Glovo has closed all seven of its dark stores in Morocco, suspending an urban grocery delivery model the company had spent years quietly building across the country’s largest cities. The shutdowns, which took effect last week, span sites in Tangier, Mohammedia, Casablanca, Dar Bouazza and Marrakech — and appear to have been triggered by a single administrative order that then cascaded into a nationwide withdrawal.
The closure came without public explanation from Glovo’s management. Attempts to reach the company’s Morocco operation for comment were unsuccessful at the time of publication.
One Order, Seven Closures
According to local press reports, the immediate trigger was an administrative decision issued by the authorities of Nouâceur province, targeting Glovo’s Dar Bouazza dark store. Within days of that site going dark last Thursday, the company’s six remaining locations followed. The speed and uniformity of the closure strongly suggests a coordinated, top-down decision by Glovo’s leadership rather than separate local compliance actions.
Dark stores — warehouses repurposed as fulfilment centres invisible to the public — have been central to Glovo’s ambition to move beyond restaurant delivery and into on-demand retail. Customers in Morocco could not visit the locations directly; instead, orders placed through the app were assembled on site and dispatched to riders within minutes. The model mirrored what Glovo and rivals such as Gorillas and Getir have deployed across European cities, and it had begun to carve out a meaningful share of urban grocery demand.
A Regulator Sharpening Its Teeth
The closures arrive at the end of a bruising stretch with Morocco’s Competition Council that began in late 2024, when the regulator conducted a dawn raid on Glovo’s Casablanca offices following a complaint filed by Kooul, a local rival delivery platform. The probe alleged that Glovo had abused its dominant market position, primarily by locking restaurants into exclusivity clauses that prevented them from listing on competing services.
In July 2025, the two sides reached a settlement. Glovo agreed to remove all exclusivity clauses from its restaurant contracts, cap its commission rates at 30 per cent, provide clearer criteria for partner visibility and rankings on the app, and improve the pay conditions of its couriers. The settlement also involved an undisclosed financial penalty. Days before the agreement was signed, Glovo’s riders in Casablanca staged protests over pay — a sign of the mounting internal and external pressures the company was managing simultaneously.
The dark store closures now appear to be part of the same risk-management logic. While the company’s restaurant and retail delivery services continue to operate, it has chosen to pause the element of its business most likely to attract further scrutiny — a vertically integrated model that gives Glovo direct control over inventory, rather than simply connecting customers with third-party merchants.

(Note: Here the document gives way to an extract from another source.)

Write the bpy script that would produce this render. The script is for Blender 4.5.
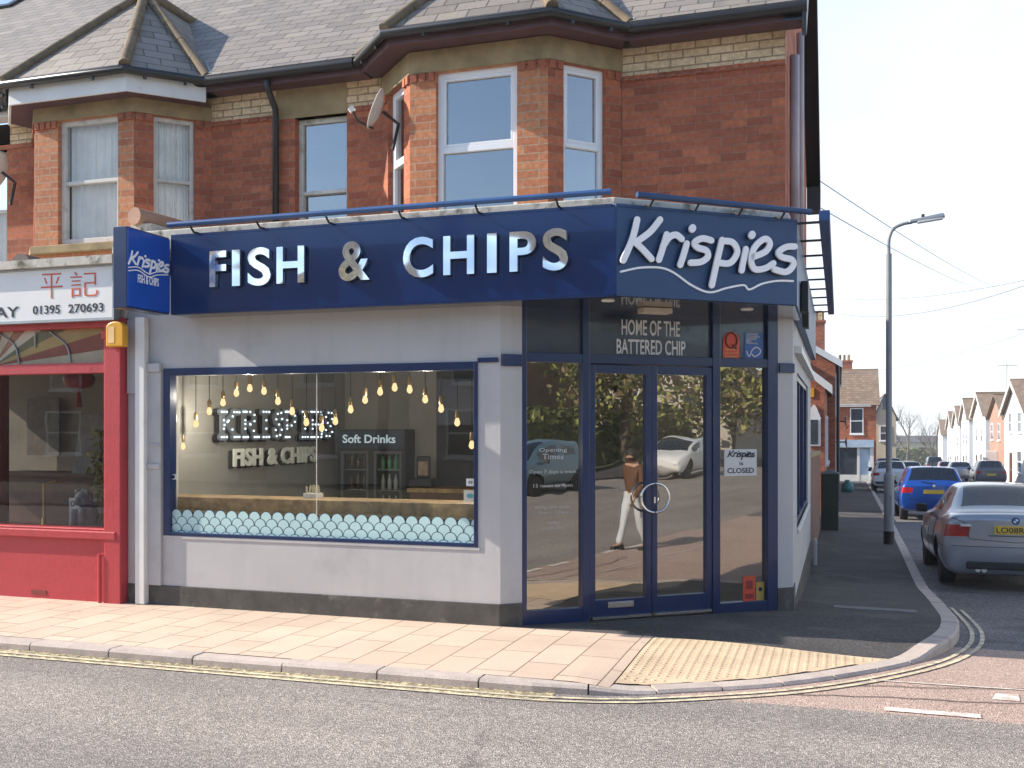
import bpy, bmesh, math, random
from mathutils import Vector, Matrix
R_ = math.radians
random.seed(11)
scene = bpy.context.scene
COL = scene.collection
for o in list(bpy.data.objects):
    bpy.data.objects.remove(o)

# ------------------------------------------------------------------ camera
FPX, HOR, TH, CAMZ = 1005.0, 430.0, R_(18.05), 1.65
cd = bpy.data.cameras.new('camera')
cd.sensor_fit = 'HORIZONTAL'; cd.sensor_width = 36.0
cd.lens = 36.0 * FPX / 1024.0
cd.shift_y = (HOR - 384.0) / 1024.0
cd.clip_start = 0.05; cd.clip_end = 3000
camo = bpy.data.objects.new('camera', cd); COL.objects.link(camo)
camo.location = (0, 0, CAMZ); camo.rotation_euler = (R_(90), 0, TH)
scene.camera = camo
# ------------------------------------------------------------------ world, sun, exposure
SUN_EL, SUN_A = 32.0, 10.0           # elevation; angle of the sun's path to the shop front
w = bpy.data.worlds.new('World'); scene.world = w; w.use_nodes = True
nt = w.node_tree; nt.nodes.clear()
sky = nt.nodes.new('ShaderNodeTexSky'); sky.sky_type = 'NISHITA'; sky.sun_disc = False
sky.sun_elevation = R_(SUN_EL); sky.sun_rotation = R_(270 - SUN_A)
sky.air_density = 1.0; sky.dust_density = .5; sky.ozone_density = 2.5
bg = nt.nodes.new('ShaderNodeBackground'); bg.inputs['Strength'].default_value = 0.15
# thin bright veil of high cloud, thickest to the north-east and near the horizon
wtc = nt.nodes.new('ShaderNodeTexCoord'); wdot = nt.nodes.new('ShaderNodeVectorMath'); wdot.operation = 'DOT_PRODUCT'
wdot.inputs[1].default_value = (.50, .80, -.35); nt.links.new(wtc.outputs['Generated'], wdot.inputs[0])
wrm = nt.nodes.new('ShaderNodeValToRGB'); wrm.color_ramp.elements[0].position = .05; wrm.color_ramp.elements[1].position = .85
wrm.color_ramp.elements[0].color = (0.05, 0.05, 0.05, 1); wrm.color_ramp.elements[1].color = (.92, .92, .92, 1)
nt.links.new(wdot.outputs['Value'], wrm.inputs[0])
wmx = nt.nodes.new('ShaderNodeMix'); wmx.data_type = 'RGBA'; wmx.inputs[7].default_value = (4.45, 4.7, 5.0, 1)
wmp = nt.nodes.new('ShaderNodeMapping'); wmp.inputs['Scale'].default_value = (2.2, 2.2, 7.0); nt.links.new(wtc.outputs['Generated'], wmp.inputs[0])
wns = nt.nodes.new('ShaderNodeTexNoise'); wns.inputs['Scale'].default_value = 1.6; wns.inputs['Detail'].default_value = 6; nt.links.new(wmp.outputs[0], wns.inputs['Vector'])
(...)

What the closures mean for the workers employed inside the dark stores — pickers, supervisors, logistics staff — is not yet clear. Glovo has not stated whether the suspension is temporary or permanent, nor whether it intends to restructure the dark store model to bring it into compliance, exit the format entirely in Morocco, or wait for the regulatory landscape to stabilise before resuming. The absence of communication has left both employees and restaurant partners uncertain about the company’s direction.
For the broader market, the pause is notable. Glovo’s dark stores represented one of the more sophisticated logistical bets in Moroccan e-commerce, and their withdrawal cedes space in fast-delivery retail to potential rivals — including, conceivably, Kooul, the very competitor whose complaint set the regulatory process in motion.
What Comes Next
Morocco’s Competition Council has signalled it intends to maintain close oversight of delivery platforms. The 30 per cent commission cap and the removal of exclusivity clauses are already reshaping how platforms negotiate with restaurant partners across the country. If Glovo’s dark store pause proves to be a permanent exit, it will mark a significant retreat from a model that had been held up internally as proof that the company could expand beyond food delivery.
The Morocco episode is a live test of how one of Europe’s largest food delivery groups handles the tension between platform scale and local regulatory accountability — and whether the competitive dynamics that triggered the original complaint have genuinely changed, or merely gone underground.
Key Facts: Glovo’s Morocco Timeline
— Late 2024: Morocco’s Competition Council raids Glovo’s Casablanca offices following a complaint by local rival Kooul.
— July 2025: Glovo settles with the regulator, agreeing to remove restaurant exclusivity clauses, cap commissions at 30%, and improve courier pay.
— Early 2026: Administrative order targets Glovo’s Dar Bouazza dark store; all seven Moroccan dark stores close within days.
— Glovo’s restaurant and retail delivery services continue to operate; only the dark store network is suspended.
Glovo did not respond to requests for comment. This article will be updated if the company provides a statement.